Leaders who try to cut developers out with outsourcing, no-code, or AI end up deepening dependency; the article shows why shared understanding, platform teams, and context ownership are the real solution.
Every few years business leaders chase the fantasy that software can be had without developers, first with offshore outsourcing, then with no-code, and now with AI code generators. Each wave promises lower cost and higher velocity, but the article shows why those promises collapse: developers provide the context and understanding that contracts and tools cannot deliver.
The piece walks through how outsourcing failed because you can ship labor but not the business's knowledge of its own problems. It then describes the no-code backlash, where "citizen developers" built fragile automations that required professional developers to rescue. Finally, it warns that AI-generated code merely adds more lines that still need human comprehension, testing, and integration, illustrating a modern Jevons' Paradox.

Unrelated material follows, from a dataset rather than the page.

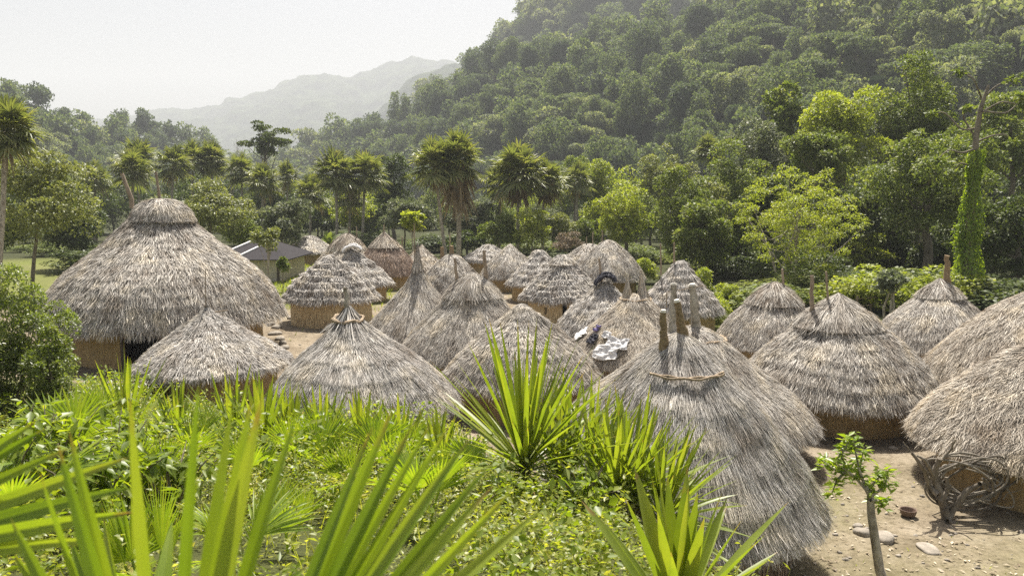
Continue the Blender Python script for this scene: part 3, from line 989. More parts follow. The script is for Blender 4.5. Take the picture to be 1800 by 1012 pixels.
H = hut('black_top', 'hut with black cloth draped over its peak, behind the two-horned hut', 1063, 30, 176, 492, 1.02, 'bell', 'thatch_grey', n=13000, seed=59, tiers=8, step=0.04, lump=0.07, L=(0.22, 0.45), W=(0.02, 0.036))
pole(H, 1058, 497, 454, 1053, 0.045)
H = hut('horned', 'tan hut with two straw horns inside a vine ring and clothes drying on it', 1117, 25, 250, 516, 1.06, 'dome', 'thatch_tan', n=19000, seed=62, lump=0.05, L=(0.3, 0.65), W=(0.012, 0.026), wild=0.16)
straw_horn(H, 1103, 536, 485, 0.24, 420)
straw_horn(H, 1131, 532, 477, 0.24, 420, px1=1126)
zr = H['top'] - 0.17
ring_rope(H, zr, roof_radius(H, zr) + 0.06, 'vine_ring', 0.02)
H = hut('verge', 'grey hut with blunt shaded top, last before the bright yellow-green bushes', 1196, 36, 152, 458, 0.98, 'dome', 'thatch_grey', n=10000, seed=65, tiers=7, step=0.07, lump=0.06, L=(0.25, 0.5), W=(0.025, 0.045))
pole(H, 1162, 470, 428, 1161, 0.035)
pole(H, 1185, 462, 426, 1185, 0.04)
H = hut('second_posts', 'hut with two straight bark posts and a thick vine ring, directly behind the nearest hut', 1218, 18.2, 430, 574, 1.02, 'dome', 'thatch', n=26000, seed=68, lump=0.04, L=(0.25, 0.6), W=(0.010, 0.021), wild=0.1, neat=True)
pole(H, 1182, 592, 500, 1184, 0.085, 'palebark', 'crown_post', wob=0.025, flare=0.05, cutend=True)
pole(H, 1224, 584, 501, 1217, 0.085, 'palebark', 'crown_post', wob=0.025, flare=0.05, cutend=True)
pole(H, 1172, 514, 502, 1236, 0.012, 'wood', 'cross_stick')
zr = H['top'] - 0.28
ring_rope(H, zr, roof_radius(H, zr) + 0.05, 'vine_ring', 0.03, cx=0.05)
H = hut('nearest', 'nearest hut, with two bark-wrapped crown posts and a stick bound across its front', 1197, 12.7, 510, 583, 1.15, 'near', 'thatch_grey', n=34000, seed=71, lump=0.035, tiers=7, step=0.03, L=(0.22, 0.55), W=(0.008, 0.017), wild=0.09, wfrac=0.72, lift=(0.012, 0.06), neat=True)
pole(H, 1168, 622, 548, 1166, 0.058, 'wrap', 'crown_post', wob=0.03, flare=0.06, cutend=True, dd=-0.15)
pole(H, 1201, 588, 530, 1190, 0.058, 'wrap', 'crown_post', wob=0.03, flare=0.05, cutend=True)
zr = H['top'] - 0.58
rr = roof_radius(H, zr) + 0.05
sm = MB()
for k in range(2):
    s = np.linspace(-1, 1, 18)
    th = -math.pi / 2 + s * 0.86 + 0.02
    P = np.stack([np.cos(th) * rr * 1.0, np.sin(th) * rr - 0.03 - 0.02 * k, zr + 0.012 * np.sin(s * 9 + k * 3) + 0.03 * s * s - 0.015 * k], -1)
    sm.tube(P, 0.017 + 0.004 * k, 7)
sm.build('bound_stick', M['rope'], H['t'])
ws = MB()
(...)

The core argument is that software is the medium of modern business, not a service to be outsourced. Leaders should stop trying to eliminate developers and instead invest in shared understanding: clear interfaces, platform teams that enable rather than just deliver tooling, and practices that keep domain knowledge in the hands of those who build the systems.
Practical takeaways include pairing developers with domain experts, measuring learning velocity instead of pure delivery speed, and using AI as an accelerator for comprehension, not a replacement. The article reframes developer dependency as a strategic asset rather than a cost, urging leaders to build collaboration loops that keep both sides aligned.